Geübte Slammer haben mindestens 20 Texte zur Auswahl dabei. Im Kopf, in der Hosentasche, in einer Mappe. Und sie entscheiden in der Regel beim Durchschreiten des Vorhangs, mit welchem ihrer Texte sie anfangen, um möglichst passend auf das Publikum zu reagieren.
Bei mir ist das anders. Ich habe gerade zwei Texte, genau zwei Texte. Da kann ich nicht viel jonglieren. Beim ersten verknüpfe den Kauf unserer neuen Haustür mit dem Thema öffentliche Sicherheit und beim zweiten denke ich über die Kurznachrichten nach. Nach einer Beratung mit meiner Familie und einer Freundin habe ich zuhause schon die Vortragsreihenfolge festgelegt. Und da steh' ich nun. Applaus zur Begrüßung. Jetzt gibt's kein Zurück. Zum Glück hab' ich die Erfahrung gemacht, dass meine innere Aufregung sich an den Knien und an den Fingern austobt und nicht in meiner Stimme. Das ist in Veranstaltungen, wie dieser, ziemlich nützlich. Also los geht's. Ich schaue ins Publikum, aber der Raum ist zu dunkel, die Bühnenbeleuchtung blendet ein wenig. Ich muss nah ans Mikro. Ich bin froh, wenigstens meine Buchstaben sehen zu können. Hoffentlich kein Versprecher.
Vom Publikum krieg ich fast nichts mit. Mal lacht einer, oder einer hustet. Bei meinem zweiten Text ist es ziemlich still im Raum. Ich zähle nach dem letzten Wort die Sekunden bis zum Applaus. Einundzwanzig, zweiundwanzig, dreiundzwanzig, vierundzwanzig, fünfundzwanzig. Dann Klatschen! Gottseidank keine Buh-Rufe. Ich lache nervös. Ich weiß ja, dass es um nichts geht. Und trotzdem ist da ja doch in jedem Menschen so ein Wunsch, nicht durchfallen zu wollen. Zumindest hab' ich den Vortrag hinter mir.
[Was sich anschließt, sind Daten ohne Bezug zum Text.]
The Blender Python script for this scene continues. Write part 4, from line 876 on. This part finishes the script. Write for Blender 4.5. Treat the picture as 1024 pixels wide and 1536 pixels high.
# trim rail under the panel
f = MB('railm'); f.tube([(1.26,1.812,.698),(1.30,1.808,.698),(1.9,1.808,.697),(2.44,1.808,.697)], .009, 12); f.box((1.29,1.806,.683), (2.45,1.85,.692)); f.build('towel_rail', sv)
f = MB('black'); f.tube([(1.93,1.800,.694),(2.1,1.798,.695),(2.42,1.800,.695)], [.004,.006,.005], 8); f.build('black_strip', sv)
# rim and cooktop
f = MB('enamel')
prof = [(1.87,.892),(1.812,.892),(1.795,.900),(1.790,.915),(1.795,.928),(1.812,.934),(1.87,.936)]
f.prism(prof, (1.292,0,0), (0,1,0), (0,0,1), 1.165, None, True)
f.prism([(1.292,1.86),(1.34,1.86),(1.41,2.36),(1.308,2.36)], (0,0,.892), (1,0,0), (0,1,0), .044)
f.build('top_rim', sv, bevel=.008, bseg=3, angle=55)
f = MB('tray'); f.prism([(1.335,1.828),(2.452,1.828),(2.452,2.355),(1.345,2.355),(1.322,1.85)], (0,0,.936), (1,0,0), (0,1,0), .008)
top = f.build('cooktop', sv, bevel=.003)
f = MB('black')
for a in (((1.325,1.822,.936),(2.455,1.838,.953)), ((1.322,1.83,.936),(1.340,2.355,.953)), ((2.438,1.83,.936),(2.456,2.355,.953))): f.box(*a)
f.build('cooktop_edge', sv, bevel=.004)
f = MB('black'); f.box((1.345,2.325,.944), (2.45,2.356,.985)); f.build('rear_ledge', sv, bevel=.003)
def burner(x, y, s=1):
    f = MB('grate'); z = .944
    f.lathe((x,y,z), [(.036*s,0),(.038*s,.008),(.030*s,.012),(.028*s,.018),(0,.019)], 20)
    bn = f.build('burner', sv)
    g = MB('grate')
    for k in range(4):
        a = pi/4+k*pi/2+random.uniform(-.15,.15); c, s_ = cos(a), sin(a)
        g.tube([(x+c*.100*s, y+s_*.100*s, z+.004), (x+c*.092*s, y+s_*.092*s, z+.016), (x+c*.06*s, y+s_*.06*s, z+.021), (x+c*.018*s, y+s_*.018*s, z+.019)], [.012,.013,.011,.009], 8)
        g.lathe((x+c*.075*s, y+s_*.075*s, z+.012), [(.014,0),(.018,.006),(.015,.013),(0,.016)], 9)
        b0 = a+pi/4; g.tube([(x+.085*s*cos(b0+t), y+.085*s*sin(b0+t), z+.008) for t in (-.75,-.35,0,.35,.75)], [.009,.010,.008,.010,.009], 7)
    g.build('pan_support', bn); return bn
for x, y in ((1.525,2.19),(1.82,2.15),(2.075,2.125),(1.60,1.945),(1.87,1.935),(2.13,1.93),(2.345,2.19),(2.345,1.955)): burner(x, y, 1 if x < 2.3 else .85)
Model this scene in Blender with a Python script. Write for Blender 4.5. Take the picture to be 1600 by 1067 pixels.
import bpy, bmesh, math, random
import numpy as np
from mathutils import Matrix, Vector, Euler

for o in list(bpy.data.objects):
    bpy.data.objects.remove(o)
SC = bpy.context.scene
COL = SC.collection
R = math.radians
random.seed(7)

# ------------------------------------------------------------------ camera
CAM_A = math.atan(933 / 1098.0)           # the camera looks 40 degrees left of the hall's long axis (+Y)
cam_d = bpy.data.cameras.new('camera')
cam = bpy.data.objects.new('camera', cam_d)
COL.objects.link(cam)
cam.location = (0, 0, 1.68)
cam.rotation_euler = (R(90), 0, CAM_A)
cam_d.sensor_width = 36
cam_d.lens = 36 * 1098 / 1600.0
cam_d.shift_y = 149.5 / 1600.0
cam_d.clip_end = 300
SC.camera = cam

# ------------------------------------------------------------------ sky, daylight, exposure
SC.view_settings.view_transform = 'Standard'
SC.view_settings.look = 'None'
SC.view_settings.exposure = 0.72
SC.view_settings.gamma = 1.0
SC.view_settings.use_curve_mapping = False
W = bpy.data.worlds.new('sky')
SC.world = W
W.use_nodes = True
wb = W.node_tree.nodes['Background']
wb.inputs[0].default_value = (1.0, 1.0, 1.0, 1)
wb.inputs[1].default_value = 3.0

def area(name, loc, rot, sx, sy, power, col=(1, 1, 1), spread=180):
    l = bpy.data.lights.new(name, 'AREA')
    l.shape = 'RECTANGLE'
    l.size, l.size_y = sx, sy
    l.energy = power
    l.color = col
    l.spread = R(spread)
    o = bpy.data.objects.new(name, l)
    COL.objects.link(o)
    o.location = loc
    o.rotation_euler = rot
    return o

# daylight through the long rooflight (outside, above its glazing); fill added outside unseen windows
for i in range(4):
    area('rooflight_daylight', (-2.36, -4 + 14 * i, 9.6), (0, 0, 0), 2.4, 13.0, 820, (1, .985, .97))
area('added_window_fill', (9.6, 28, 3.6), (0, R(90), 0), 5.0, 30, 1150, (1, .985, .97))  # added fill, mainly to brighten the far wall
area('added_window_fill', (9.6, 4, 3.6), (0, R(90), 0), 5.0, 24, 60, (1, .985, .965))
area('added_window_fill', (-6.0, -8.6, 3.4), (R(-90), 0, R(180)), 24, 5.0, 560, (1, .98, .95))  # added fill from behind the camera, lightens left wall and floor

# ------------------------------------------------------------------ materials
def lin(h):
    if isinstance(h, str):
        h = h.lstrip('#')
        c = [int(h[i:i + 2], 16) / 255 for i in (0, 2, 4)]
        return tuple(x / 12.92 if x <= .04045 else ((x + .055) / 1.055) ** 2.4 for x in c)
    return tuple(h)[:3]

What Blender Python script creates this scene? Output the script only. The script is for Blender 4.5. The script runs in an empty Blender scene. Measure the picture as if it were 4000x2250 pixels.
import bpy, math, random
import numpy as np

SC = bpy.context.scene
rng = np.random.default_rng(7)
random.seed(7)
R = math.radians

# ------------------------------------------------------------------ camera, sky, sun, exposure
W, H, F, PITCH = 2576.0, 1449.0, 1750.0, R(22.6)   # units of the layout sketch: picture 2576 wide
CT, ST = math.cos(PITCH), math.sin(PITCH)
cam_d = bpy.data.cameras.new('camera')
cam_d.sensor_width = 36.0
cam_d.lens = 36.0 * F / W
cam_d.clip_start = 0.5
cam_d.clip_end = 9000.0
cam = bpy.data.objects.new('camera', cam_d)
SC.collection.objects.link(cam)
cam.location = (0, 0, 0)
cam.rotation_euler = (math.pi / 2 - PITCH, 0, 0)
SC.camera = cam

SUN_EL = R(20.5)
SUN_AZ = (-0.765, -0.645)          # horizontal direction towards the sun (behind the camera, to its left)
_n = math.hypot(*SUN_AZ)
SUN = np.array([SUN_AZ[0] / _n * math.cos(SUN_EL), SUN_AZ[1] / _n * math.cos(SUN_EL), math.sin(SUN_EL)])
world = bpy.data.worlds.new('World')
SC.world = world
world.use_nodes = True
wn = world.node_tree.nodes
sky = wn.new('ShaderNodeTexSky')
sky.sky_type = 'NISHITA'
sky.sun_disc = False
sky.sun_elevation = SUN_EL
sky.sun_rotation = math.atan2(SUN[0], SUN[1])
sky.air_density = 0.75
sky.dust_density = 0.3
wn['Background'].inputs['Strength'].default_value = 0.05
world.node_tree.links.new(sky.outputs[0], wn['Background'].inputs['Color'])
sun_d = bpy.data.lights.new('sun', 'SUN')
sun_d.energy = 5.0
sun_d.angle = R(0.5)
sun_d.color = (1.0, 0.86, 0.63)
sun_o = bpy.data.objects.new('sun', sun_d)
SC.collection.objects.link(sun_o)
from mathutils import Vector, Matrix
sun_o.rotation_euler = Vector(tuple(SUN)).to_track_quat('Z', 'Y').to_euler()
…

"Und nun die Punktwerdung", fordert Christian Ritter. Gemäß Regelwerk werden 26 Punkte errechnet. Damit ziehe ich mit drei anderen sogar ins Finale ein. Erleichterung! Freude! Also noch mal rauf auf die Bühne. Aber irgendwie ist nun gar keine Aufregung mehr da. Langsam glaube ich es meinen Profi-Kollegen: alles nur Übung.
Am Ende kürt das Publikum Raphael Breuer mit tosendem Applaus zum unumstrittenen Sieger. Mit seiner Flasche Bier postieren wir uns auf dem roten Sofa. Pressefoto. Bitte Lächeln.
Schön war's. Vielleicht passt beim nächsten Mal der Termin auch? Und wie wär's mal mit Ihnen, liebe Leserin, lieber Leser? Immerhin wissen Sie jetzt, wie sich's anfühlt.